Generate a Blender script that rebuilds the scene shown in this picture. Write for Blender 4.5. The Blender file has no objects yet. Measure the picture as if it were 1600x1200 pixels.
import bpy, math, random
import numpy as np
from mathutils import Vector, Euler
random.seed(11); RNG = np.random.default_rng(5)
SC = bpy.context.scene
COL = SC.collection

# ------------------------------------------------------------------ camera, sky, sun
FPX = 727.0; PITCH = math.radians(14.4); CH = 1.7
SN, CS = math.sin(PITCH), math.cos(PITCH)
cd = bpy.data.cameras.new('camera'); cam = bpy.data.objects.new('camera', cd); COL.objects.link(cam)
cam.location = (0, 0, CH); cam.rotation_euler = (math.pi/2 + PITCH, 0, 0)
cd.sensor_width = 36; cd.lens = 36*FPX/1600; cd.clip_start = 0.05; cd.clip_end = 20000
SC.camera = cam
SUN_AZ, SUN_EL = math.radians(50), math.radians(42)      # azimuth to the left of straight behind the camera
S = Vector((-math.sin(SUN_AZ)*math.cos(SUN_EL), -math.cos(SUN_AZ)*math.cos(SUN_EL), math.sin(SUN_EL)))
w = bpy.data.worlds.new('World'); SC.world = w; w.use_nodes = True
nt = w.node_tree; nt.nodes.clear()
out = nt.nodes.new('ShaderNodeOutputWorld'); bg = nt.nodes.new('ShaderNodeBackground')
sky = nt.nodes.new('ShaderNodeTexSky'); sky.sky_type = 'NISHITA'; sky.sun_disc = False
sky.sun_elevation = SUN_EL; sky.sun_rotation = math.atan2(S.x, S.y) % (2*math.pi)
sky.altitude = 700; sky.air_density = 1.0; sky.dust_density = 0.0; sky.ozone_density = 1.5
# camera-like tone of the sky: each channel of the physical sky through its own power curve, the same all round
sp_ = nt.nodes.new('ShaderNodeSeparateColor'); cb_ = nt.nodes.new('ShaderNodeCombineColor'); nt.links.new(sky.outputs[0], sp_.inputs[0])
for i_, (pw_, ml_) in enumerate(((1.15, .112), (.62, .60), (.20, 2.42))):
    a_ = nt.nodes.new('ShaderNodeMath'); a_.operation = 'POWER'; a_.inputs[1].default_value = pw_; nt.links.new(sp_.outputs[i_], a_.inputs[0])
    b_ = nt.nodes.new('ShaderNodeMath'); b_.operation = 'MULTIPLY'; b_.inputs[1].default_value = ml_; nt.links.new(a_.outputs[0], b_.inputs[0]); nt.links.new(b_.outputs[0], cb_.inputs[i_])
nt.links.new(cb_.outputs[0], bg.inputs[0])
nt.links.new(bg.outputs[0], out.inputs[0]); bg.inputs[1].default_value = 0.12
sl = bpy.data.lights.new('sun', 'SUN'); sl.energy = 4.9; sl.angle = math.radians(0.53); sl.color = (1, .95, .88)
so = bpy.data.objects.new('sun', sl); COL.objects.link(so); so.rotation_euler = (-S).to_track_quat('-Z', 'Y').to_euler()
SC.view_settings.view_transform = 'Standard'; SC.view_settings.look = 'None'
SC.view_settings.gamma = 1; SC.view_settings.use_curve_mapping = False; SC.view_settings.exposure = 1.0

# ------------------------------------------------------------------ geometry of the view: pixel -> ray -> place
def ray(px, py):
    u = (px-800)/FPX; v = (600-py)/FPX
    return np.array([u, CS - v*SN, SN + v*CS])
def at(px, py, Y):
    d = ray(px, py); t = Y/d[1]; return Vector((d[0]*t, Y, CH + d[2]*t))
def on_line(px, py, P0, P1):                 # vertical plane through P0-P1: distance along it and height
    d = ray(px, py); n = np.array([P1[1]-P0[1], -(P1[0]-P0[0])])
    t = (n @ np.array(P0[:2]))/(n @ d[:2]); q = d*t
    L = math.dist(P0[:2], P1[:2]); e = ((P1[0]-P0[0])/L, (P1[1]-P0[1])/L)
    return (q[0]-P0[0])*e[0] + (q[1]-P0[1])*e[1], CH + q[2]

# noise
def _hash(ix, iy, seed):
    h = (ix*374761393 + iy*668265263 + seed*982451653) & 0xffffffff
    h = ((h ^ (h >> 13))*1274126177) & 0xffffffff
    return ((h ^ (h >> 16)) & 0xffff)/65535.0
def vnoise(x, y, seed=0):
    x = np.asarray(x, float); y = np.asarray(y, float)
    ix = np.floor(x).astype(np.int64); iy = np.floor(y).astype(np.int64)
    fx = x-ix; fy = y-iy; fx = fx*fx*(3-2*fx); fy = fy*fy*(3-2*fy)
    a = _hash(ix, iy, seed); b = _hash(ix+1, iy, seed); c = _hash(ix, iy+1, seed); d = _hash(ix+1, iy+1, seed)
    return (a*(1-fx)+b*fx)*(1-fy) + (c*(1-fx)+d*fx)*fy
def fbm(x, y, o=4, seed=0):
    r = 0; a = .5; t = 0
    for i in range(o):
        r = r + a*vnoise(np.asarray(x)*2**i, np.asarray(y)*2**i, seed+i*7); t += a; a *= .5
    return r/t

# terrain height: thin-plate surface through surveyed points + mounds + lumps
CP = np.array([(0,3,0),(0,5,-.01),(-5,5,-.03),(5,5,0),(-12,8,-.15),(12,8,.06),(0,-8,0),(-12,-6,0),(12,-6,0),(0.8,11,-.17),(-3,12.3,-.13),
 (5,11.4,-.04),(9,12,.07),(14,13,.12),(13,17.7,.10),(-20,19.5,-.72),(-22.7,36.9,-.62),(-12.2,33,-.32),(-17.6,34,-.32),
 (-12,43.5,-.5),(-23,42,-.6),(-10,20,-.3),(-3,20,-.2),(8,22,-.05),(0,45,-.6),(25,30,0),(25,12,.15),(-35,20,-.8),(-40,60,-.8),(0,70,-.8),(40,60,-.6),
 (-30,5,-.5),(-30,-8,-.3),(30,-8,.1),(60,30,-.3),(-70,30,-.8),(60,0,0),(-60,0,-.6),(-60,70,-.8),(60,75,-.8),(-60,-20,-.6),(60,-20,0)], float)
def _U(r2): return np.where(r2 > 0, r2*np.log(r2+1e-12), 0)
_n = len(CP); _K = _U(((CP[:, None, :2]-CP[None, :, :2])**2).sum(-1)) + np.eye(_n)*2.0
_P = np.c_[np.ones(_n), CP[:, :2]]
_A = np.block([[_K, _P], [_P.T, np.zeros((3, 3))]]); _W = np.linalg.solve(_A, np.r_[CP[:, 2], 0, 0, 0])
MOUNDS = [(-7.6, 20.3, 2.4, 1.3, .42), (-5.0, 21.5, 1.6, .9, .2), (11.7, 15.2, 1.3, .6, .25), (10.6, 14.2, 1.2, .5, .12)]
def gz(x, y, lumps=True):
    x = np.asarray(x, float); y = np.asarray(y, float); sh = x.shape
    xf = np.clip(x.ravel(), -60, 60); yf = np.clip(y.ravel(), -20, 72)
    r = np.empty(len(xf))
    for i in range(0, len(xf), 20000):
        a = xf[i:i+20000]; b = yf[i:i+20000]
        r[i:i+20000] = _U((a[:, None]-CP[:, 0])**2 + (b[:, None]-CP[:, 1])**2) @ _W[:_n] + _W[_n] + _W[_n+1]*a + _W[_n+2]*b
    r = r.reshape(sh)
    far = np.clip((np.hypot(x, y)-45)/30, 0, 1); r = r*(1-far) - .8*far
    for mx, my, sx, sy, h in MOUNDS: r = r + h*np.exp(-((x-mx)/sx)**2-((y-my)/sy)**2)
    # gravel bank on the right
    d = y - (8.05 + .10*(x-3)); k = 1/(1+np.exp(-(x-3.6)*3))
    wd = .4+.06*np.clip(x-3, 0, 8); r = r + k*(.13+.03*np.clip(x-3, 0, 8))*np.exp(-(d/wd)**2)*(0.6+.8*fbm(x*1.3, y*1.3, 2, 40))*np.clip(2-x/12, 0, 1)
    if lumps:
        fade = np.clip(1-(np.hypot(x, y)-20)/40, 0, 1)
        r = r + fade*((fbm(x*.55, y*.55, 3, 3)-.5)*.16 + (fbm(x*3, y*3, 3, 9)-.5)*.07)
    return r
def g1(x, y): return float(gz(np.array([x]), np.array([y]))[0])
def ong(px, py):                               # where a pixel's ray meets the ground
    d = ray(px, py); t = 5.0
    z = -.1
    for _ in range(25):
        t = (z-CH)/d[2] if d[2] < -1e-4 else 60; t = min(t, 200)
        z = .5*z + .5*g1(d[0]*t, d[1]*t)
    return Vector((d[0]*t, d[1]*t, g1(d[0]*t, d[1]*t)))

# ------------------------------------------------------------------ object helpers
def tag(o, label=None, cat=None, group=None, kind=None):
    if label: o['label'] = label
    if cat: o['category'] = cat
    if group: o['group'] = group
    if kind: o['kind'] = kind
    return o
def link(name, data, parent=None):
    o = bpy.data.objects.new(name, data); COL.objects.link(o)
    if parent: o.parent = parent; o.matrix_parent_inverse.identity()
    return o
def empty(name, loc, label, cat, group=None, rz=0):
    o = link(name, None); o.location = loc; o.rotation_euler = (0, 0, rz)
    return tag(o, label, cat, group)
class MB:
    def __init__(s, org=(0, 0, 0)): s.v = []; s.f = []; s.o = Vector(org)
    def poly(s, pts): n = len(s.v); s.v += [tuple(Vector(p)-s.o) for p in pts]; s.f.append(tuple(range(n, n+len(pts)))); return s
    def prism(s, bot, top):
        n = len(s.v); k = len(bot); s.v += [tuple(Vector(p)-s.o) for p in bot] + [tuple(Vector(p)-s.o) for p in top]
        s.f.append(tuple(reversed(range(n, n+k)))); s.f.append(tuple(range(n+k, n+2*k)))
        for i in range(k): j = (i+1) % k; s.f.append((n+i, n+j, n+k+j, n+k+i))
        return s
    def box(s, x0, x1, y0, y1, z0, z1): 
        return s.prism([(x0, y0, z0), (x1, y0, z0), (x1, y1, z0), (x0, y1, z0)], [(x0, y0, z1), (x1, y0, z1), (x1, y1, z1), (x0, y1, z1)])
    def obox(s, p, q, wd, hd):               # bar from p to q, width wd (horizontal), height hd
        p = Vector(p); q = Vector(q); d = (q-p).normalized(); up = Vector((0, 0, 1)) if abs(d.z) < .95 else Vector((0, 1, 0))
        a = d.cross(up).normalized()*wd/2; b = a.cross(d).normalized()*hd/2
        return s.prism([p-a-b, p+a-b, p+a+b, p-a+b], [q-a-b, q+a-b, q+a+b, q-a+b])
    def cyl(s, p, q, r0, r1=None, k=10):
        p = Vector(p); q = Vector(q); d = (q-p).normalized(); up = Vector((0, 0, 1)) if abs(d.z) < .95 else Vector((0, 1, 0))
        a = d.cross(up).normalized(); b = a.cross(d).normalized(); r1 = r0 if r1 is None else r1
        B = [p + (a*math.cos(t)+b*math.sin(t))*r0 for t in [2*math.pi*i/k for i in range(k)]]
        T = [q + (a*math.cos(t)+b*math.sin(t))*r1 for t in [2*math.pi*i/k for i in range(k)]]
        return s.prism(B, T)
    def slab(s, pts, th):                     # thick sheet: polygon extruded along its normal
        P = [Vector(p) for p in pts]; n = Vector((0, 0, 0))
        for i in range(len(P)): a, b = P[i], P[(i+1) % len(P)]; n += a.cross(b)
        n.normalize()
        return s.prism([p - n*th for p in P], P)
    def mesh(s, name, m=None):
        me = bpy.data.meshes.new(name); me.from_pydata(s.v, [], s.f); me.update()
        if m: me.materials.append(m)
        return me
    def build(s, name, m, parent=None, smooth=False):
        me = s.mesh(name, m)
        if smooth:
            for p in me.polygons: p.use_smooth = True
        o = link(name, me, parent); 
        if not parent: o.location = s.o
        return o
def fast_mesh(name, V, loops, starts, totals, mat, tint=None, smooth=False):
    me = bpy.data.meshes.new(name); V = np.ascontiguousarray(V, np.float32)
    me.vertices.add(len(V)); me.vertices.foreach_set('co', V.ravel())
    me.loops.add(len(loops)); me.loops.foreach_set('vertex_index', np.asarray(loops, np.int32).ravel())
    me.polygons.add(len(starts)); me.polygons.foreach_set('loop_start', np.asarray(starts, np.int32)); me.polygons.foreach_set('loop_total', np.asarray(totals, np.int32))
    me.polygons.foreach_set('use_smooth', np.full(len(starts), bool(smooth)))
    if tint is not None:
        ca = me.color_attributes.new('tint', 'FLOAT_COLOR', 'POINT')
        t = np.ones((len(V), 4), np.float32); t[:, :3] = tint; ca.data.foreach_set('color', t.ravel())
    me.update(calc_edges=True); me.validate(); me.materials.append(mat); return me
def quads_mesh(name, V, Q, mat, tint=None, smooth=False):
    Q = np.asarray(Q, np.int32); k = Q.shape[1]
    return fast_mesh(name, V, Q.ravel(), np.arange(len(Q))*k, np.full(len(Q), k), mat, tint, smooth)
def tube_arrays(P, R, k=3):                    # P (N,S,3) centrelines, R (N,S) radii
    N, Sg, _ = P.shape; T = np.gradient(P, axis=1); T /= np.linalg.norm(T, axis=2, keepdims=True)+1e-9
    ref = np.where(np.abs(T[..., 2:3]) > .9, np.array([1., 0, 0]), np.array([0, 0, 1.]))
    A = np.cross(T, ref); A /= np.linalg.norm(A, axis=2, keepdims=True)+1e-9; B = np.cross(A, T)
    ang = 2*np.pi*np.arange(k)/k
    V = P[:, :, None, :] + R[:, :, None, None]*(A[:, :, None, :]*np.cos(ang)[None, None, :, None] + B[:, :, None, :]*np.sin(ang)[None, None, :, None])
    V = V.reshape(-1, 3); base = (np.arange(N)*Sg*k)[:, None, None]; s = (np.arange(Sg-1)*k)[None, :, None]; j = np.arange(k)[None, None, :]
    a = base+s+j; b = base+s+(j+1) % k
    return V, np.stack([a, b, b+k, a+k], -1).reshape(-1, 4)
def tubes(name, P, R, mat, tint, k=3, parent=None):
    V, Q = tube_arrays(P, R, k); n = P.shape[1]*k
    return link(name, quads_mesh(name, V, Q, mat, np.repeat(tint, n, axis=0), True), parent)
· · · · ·
- _Prompt_
Your task is to quote the lines above, beginning with the first and ending with the one that holds "COL = SC.collection".

- _Solution for this problem_
Generate a Blender script that rebuilds the scene shown in this picture. Write for Blender 4.5. The Blender file has no objects yet. Measure the picture as if it were 1600x1200 pixels.
import bpy, math, random
import numpy as np
from mathutils import Vector, Euler
random.seed(11); RNG = np.random.default_rng(5)
SC = bpy.context.scene
COL = SC.collection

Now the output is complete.